Two complete sets of headlight buckets and lamps for the DS Citroen, together with all the mind bogglingly complex little angle cranks and rods and cables and brackets and stays and adjusters and swivels and pivots and spacers and tiny little things that do not have a name but in French have probably got a poetic handle that makes you smile and think of a cheeky drop of Beaujolais and a trout with almonds on the river bank while a canal boat chugs past in the afternoon sun piloted by a man in a beret smoking on a Gauloise while serenading an Audrey Hepburn look-alike who is about to throw her picnic rug into the back seat of a grey and muddy slightly battered but still energetic 2CV.

Other DS parts were found in multiple boxes – switches, relays, spheres, heater boxes and thermostats, roof rubbers, broken instrument clusters, exhaust brackets, clamps, mysterious pipes that might be left over from the only EFI DS I have owned which would have been about twenty years ago, a steering rack, hydraulic pump, radiator shroud, and a complete and rather tidy stainless steel rear bumper assembly that I had no idea I owned.
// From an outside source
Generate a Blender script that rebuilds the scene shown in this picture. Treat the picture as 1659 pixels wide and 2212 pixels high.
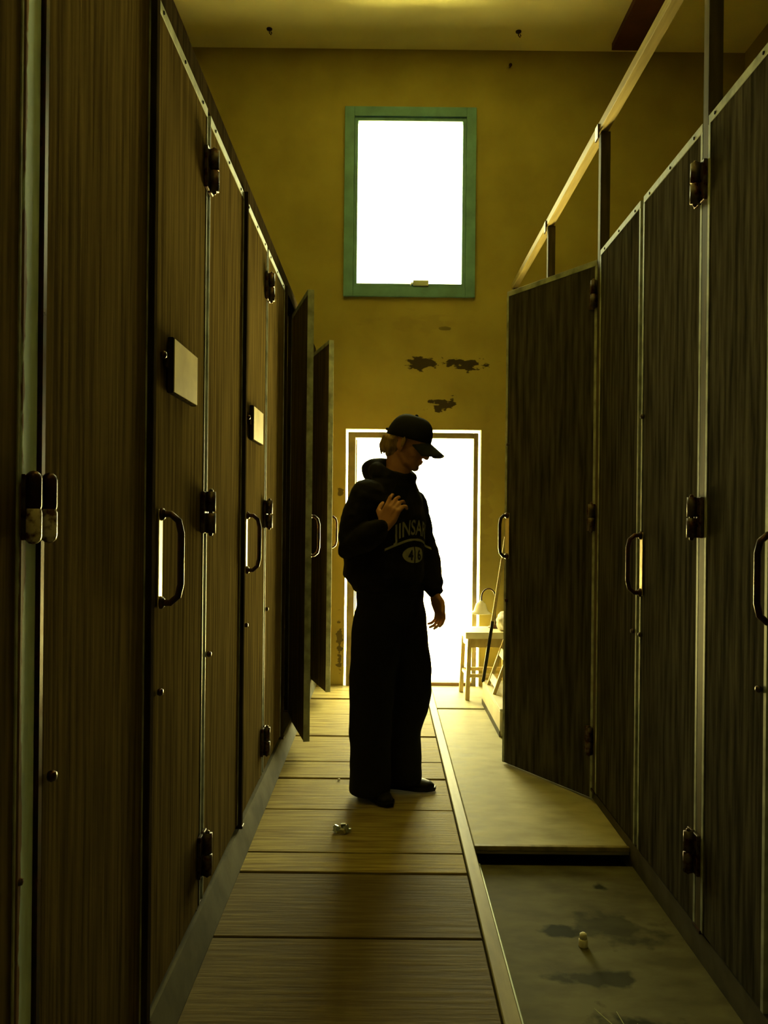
import bpy, bmesh, math, random
from mathutils import Vector, Matrix, noise
from mathutils.bvhtree import BVHTree

for o in list(bpy.data.objects):
    bpy.data.objects.remove(o, do_unlink=True)
S = bpy.context.scene
C = S.collection
R = math.radians
random.seed(7)

# ------------------------------------------------------------------ camera
cam_d = bpy.data.cameras.new('camera')
cam = bpy.data.objects.new('camera', cam_d)
C.objects.link(cam)
S.camera = cam
F_PX = 1700.0
cam_d.sensor_fit = 'VERTICAL'
cam_d.sensor_height = 24.0
cam_d.lens = F_PX / 2212.0 * 24.0
cam_d.shift_x = -2.5 / 2212.0
cam_d.shift_y = 12.0 / 2212.0
cam_d.clip_start = 0.05
cam.matrix_world = Matrix.Translation((0, 0, 1.3)) @ Matrix.Rotation(R(90), 4, 'X') @ Matrix.Rotation(R(0.6), 4, 'Z')

# ------------------------------------------------------------------ sky, daylight, exposure
W = bpy.data.worlds.new('sky')
S.world = W
W.use_nodes = True
bg = W.node_tree.nodes['Background']
bg.inputs[0].default_value = (1.0, 0.95, 0.44, 1)
bg.inputs[1].default_value = 22.0
sun_d = bpy.data.lights.new('sun', 'SUN')
sun_d.energy = 470.0
sun_d.angle = R(0.6)
sun_d.color = (1.0, 0.95, 0.48)
sun = bpy.data.objects.new('sun', sun_d)
C.objects.link(sun)
sun.rotation_euler = Vector((-0.6, 0.01, -0.75)).to_track_quat('-Z', 'Y').to_euler()
S.view_settings.view_transform = 'Standard'
S.view_settings.look = 'None'
S.view_settings.exposure = 0.0
S.view_settings.gamma = 1.0
S.view_settings.use_curve_mapping = False
S.cycles.max_bounces = 10
S.cycles.diffuse_bounces = 8
S.cycles.glossy_bounces = 4
S.cycles.transparent_max_bounces = 8
S.cycles.use_denoising = True
S.cycles.caustics_reflective = False
S.cycles.caustics_refractive = False
S.cycles.sample_clamp_indirect = 0.0
S.cycles.use_guiding = True


def portal(name, loc, sx, sz):
    """sampling portal filling an opening in the end wall, it gives off no light itself"""
    l = bpy.data.lights.new(name, 'AREA')
    l.shape = 'RECTANGLE'
    l.size, l.size_y = sx, sz
    l.cycles.is_portal = True
    o = bpy.data.objects.new(name, l)
    C.objects.link(o)
    o.location = loc
    o.rotation_euler = (R(-90), 0, 0)
    return o


# ------------------------------------------------------------------ materials
MATS = {}


def mat(name, col, rough=0.6, metal=0.0, spec=0.10, var=None, scale=(1, 1, 1), nscale=6.0, detail=5.0,
        bump=0.0, lo=0.35, hi=0.65, rvar=0.0, coat=0.0, sheen=0.0):
    """procedural principled material: two colours mixed by stretched noise, the same noise drives bump and gloss"""
    if name in MATS:
        return MATS[name]
    m = bpy.data.materials.new(name)
    m.use_nodes = True
    nt = m.node_tree
    b = nt.nodes['Principled BSDF']
    b.inputs['Base Color'].default_value = (*col, 1)
    b.inputs['Roughness'].default_value = rough
    b.inputs['Metallic'].default_value = metal
    b.inputs['Specular IOR Level'].default_value = spec
    b.inputs['Coat Weight'].default_value = coat
    b.inputs['Sheen Weight'].default_value = sheen
    tc = nt.nodes.new('ShaderNodeTexCoord')
    mp = nt.nodes.new('ShaderNodeMapping')
    mp.inputs['Scale'].default_value = scale
    nz = nt.nodes.new('ShaderNodeTexNoise')
    nz.inputs['Scale'].default_value = nscale
    nz.inputs['Detail'].default_value = detail
    nt.links.new(tc.outputs['Object'], mp.inputs['Vector'])
    nt.links.new(mp.outputs[0], nz.inputs['Vector'])
    rp = nt.nodes.new('ShaderNodeValToRGB')
    rp.color_ramp.elements[0].position = lo
    rp.color_ramp.elements[1].position = hi
    v = var if var else tuple(c * 0.8 for c in col)
    rp.color_ramp.elements[0].color = (*v, 1)
    rp.color_ramp.elements[1].color = (*col, 1)
    nt.links.new(nz.outputs['Fac'], rp.inputs[0])
    nt.links.new(rp.outputs[0], b.inputs['Base Color'])
    if rvar:
        ml = nt.nodes.new('ShaderNodeMapRange')
        ml.inputs['To Min'].default_value = max(0.02, rough - rvar)
        ml.inputs['To Max'].default_value = min(1, rough + rvar)
        nt.links.new(nz.outputs['Fac'], ml.inputs['Value'])
        nt.links.new(ml.outputs[0], b.inputs['Roughness'])
    if bump:
        bp = nt.nodes.new('ShaderNodeBump')
        bp.inputs['Strength'].default_value = bump
        bp.inputs['Distance'].default_value = 0.01
        nt.links.new(nz.outputs['Fac'], bp.inputs['Height'])
        nt.links.new(bp.outputs[0], b.inputs['Normal'])
    MATS[name] = m
    return m


def stains(m, spots, colour, nscale=9.0, stretch=(1, 1, 1), edge=0.12, amp=0.7):
    """adds worn or dirty patches: soft-edged ellipses (cx,cy,cz, rx,ry,rz, strength) broken up by noise"""
    nt = m.node_tree
    b = nt.nodes['Principled BSDF']
    src = b.inputs['Base Color'].links[0].from_socket
    tc = nt.nodes.new('ShaderNodeTexCoord')
    mp = nt.nodes.new('ShaderNodeMapping')
    mp.inputs['Scale'].default_value = stretch
    nt.links.new(tc.outputs['Object'], mp.inputs[0])
    nz = nt.nodes.new('ShaderNodeTexNoise')
    nz.inputs['Scale'].default_value = nscale
    nz.inputs['Detail'].default_value = 4
    nt.links.new(mp.outputs[0], nz.inputs['Vector'])
    for (cx, cy, cz, rx, ry, rz, st) in spots:
        sub = nt.nodes.new('ShaderNodeVectorMath'); sub.operation = 'SUBTRACT'
        sub.inputs[1].default_value = (cx, cy, cz)
        nt.links.new(tc.outputs['Object'], sub.inputs[0])
        mu = nt.nodes.new('ShaderNodeVectorMath'); mu.operation = 'MULTIPLY'
        mu.inputs[1].default_value = (1 / rx, 1 / ry, 1 / rz)
        nt.links.new(sub.outputs[0], mu.inputs[0])
        ln = nt.nodes.new('ShaderNodeVectorMath'); ln.operation = 'LENGTH'
        nt.links.new(mu.outputs[0], ln.inputs[0])
        # value = noise*amp - (length-1)*amp/2
        ma = nt.nodes.new('ShaderNodeMath'); ma.operation = 'MULTIPLY_ADD'
        nt.links.new(ln.outputs['Value'], ma.inputs[0])
        ma.inputs[1].default_value = -0.35
        nt.links.new(nz.outputs['Fac'], ma.inputs[2])
        mr = nt.nodes.new('ShaderNodeMapRange')
        mr.inputs['From Min'].default_value = 0.24
        mr.inputs['From Max'].default_value = 0.24 + edge
        mr.inputs['To Max'].default_value = st
        nt.links.new(ma.outputs[0], mr.inputs['Value'])
        mx = nt.nodes.new('ShaderNodeMix'); mx.data_type = 'RGBA'
        nt.links.new(mr.outputs[0], mx.inputs['Factor'])
        nt.links.new(src, mx.inputs['A'])
        mx.inputs['B'].default_value = (*colour, 1)
        src = mx.outputs['Result']
    nt.links.new(src, b.inputs['Base Color'])


M_wall = mat('ochre_wall_paint', (0.33, 0.27, 0.075), 0.75, var=(0.26, 0.21, 0.06), nscale=2.2, bump=0.15, detail=8, lo=0.3, hi=0.7)
M_wallb = mat('ochre_wall_paint_worn', (0.34, 0.285, 0.08), 0.75, var=(0.27, 0.22, 0.06), nscale=3.0, bump=0.2, detail=8, lo=0.3, hi=0.7)
M_ceil = mat('cream_ceiling_paint', (0.86, 0.81, 0.40), 0.8, var=(0.79, 0.73, 0.35), nscale=2.0)
M_wood = mat('dark_varnished_wood', (0.135, 0.101, 0.038), 0.5, var=(0.058, 0.042, 0.017), scale=(14, 14, 0.55), nscale=4.0,
             detail=7, bump=0.12, rvar=0.08, spec=0.0)
M_woodr = mat('weathered_dark_wood', (0.088, 0.081, 0.060), 0.6, var=(0.028, 0.025, 0.019), scale=(11, 11, 0.9), nscale=3.4,
              detail=8, bump=0.25, rvar=0.08, spec=0.0)
M_part = mat('painted_partition_board', (0.20, 0.16, 0.08), 0.6, var=(0.15, 0.12, 0.06), scale=(8, 8, 0.6), nscale=4)
M_steel = mat('galvanised_trim', (0.42, 0.46, 0.40), 0.5, metal=0.0, var=(0.20, 0.22, 0.18), nscale=14, rvar=0.1)
M_steelt = mat('rusty_teal_painted_post', (0.62, 0.82, 0.95), 0.5, metal=0.0, var=(0.48, 0.64, 0.74), scale=(6, 6, 1), nscale=9, rvar=0.1)
stains(M_steelt, [(0.02, -0.024, 0.9, 0.010, 0.012, 1.6, 0.9)], (0.16, 0.06, 0.02), nscale=26, stretch=(1, 1, 0.3), edge=0.05)
M_dark = mat('dark_oiled_timber', (0.045, 0.034, 0.018), 0.55, var=(0.02, 0.016, 0.01), scale=(8, 8, 1), nscale=5, spec=0.0)
M_post = mat('brown_post_timber', (0.09, 0.07, 0.033), 0.6, var=(0.05, 0.04, 0.018), scale=(8, 8, 0.8), nscale=5)
M_rail = mat('pale_planed_timber', (0.36, 0.29, 0.12), 0.5, var=(0.26, 0.21, 0.085), scale=(8, 0.6, 8), nscale=6)
M_iron = mat('worn_black_iron', (0.030, 0.026, 0.022), 0.32, metal=0.6, var=(0.08, 0.035, 0.018), nscale=30, rvar=0.12)
M_hinge = mat('rusted_hinge_steel', (0.10, 0.085, 0.07), 0.3, metal=0.5, var=(0.06, 0.022, 0.010), nscale=45, rvar=0.12, lo=0.42, hi=0.58)
M_bright = mat('hinge_steel_glint', (0.85, 0.80, 0.68), 0.25, metal=0.2, spec=0.5, var=(0.12, 0.05, 0.02), nscale=60, lo=0.4, hi=0.55)  # pale colour stands in for a reflection on the lower hinge barrels
M_plate = mat('polished_wear_plate', (0.78, 0.66, 0.34), 0.35, metal=0.3, nscale=20)
M_sign = mat('yellowed_card', (0.48, 0.40, 0.16), 0.55, var=(0.36, 0.29, 0.11), nscale=8)
M_screw = mat('black_screw', (0.02, 0.02, 0.018), 0.4, metal=0.5)
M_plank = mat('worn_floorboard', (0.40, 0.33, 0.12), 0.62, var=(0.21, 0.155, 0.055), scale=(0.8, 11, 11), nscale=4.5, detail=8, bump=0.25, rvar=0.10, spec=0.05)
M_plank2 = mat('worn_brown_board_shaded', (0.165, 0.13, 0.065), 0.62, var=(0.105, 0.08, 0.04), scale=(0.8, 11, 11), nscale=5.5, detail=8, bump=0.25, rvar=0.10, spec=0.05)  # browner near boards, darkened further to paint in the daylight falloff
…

Off to new homes, to gather a different brand of someone else’s dust for probably another long sleep but useful just in case they are needed!


Also an original factory steering wheel boss for an E9 BMW 3.0CSi that I sold years ago fitted with a glorious Nardi wooden rimmed after-market accessory steering wheel instead, a stylish wooden luxury fitting that perfectly matched and enhanced the rich walnut timber veneer around the three dial instruments and the timber veneer on the central transmission tunnel and perfectly accentuated the magnificently patinated factory leather seats - seats that the buyer ripped out and at vast expense replaced with identical new non-factory leather in the most insane vandalism that I had ever heard of. Until I learned the same buyer of ‘my’ BMW also had air conditioning installed – not once but twice, unhappy with the first version - and replaced the factory supplied optional wheel rims with new ones of exactly the same design but shiny instead of aged and then also reversed the five speed Getrag conversion that had cost me a fortune and allowed the car to cruise quietly at the speed limit on the freeway and had the four speed factory manual box re-installed, and then went and sold the car for the same price he had bought it for and basically just walked away with a huge loss and in his two years owning this magical supercar had only driven it a few hundred clicks despite spending as much on pointless modifications as he had spent purchasing it….


And the 1920s Citroen B2 front and rear guards, running boards, front seat and frame, roof bows and canvas roof complete with glass rear window in what I must admit is a very attractive period chromed surround, plus side curtains on roller blinds that looked pretty much 1920s period fittings, a complete two-panel pivoting windscreen with bracketry and butterfly nuts and other parts not needed for the Caddy boat-tail replica I am building.

The sense of liberation from freeing up the space – to say nothing of the cash – is euphoric. I can finally move some of the more relevant boxes of spares that I have for cars I still own and get them off the floor and onto the now available shelves. And start the cycle all over again of finding things that just might come in handy one day - and end up ten years from now needing another clean out!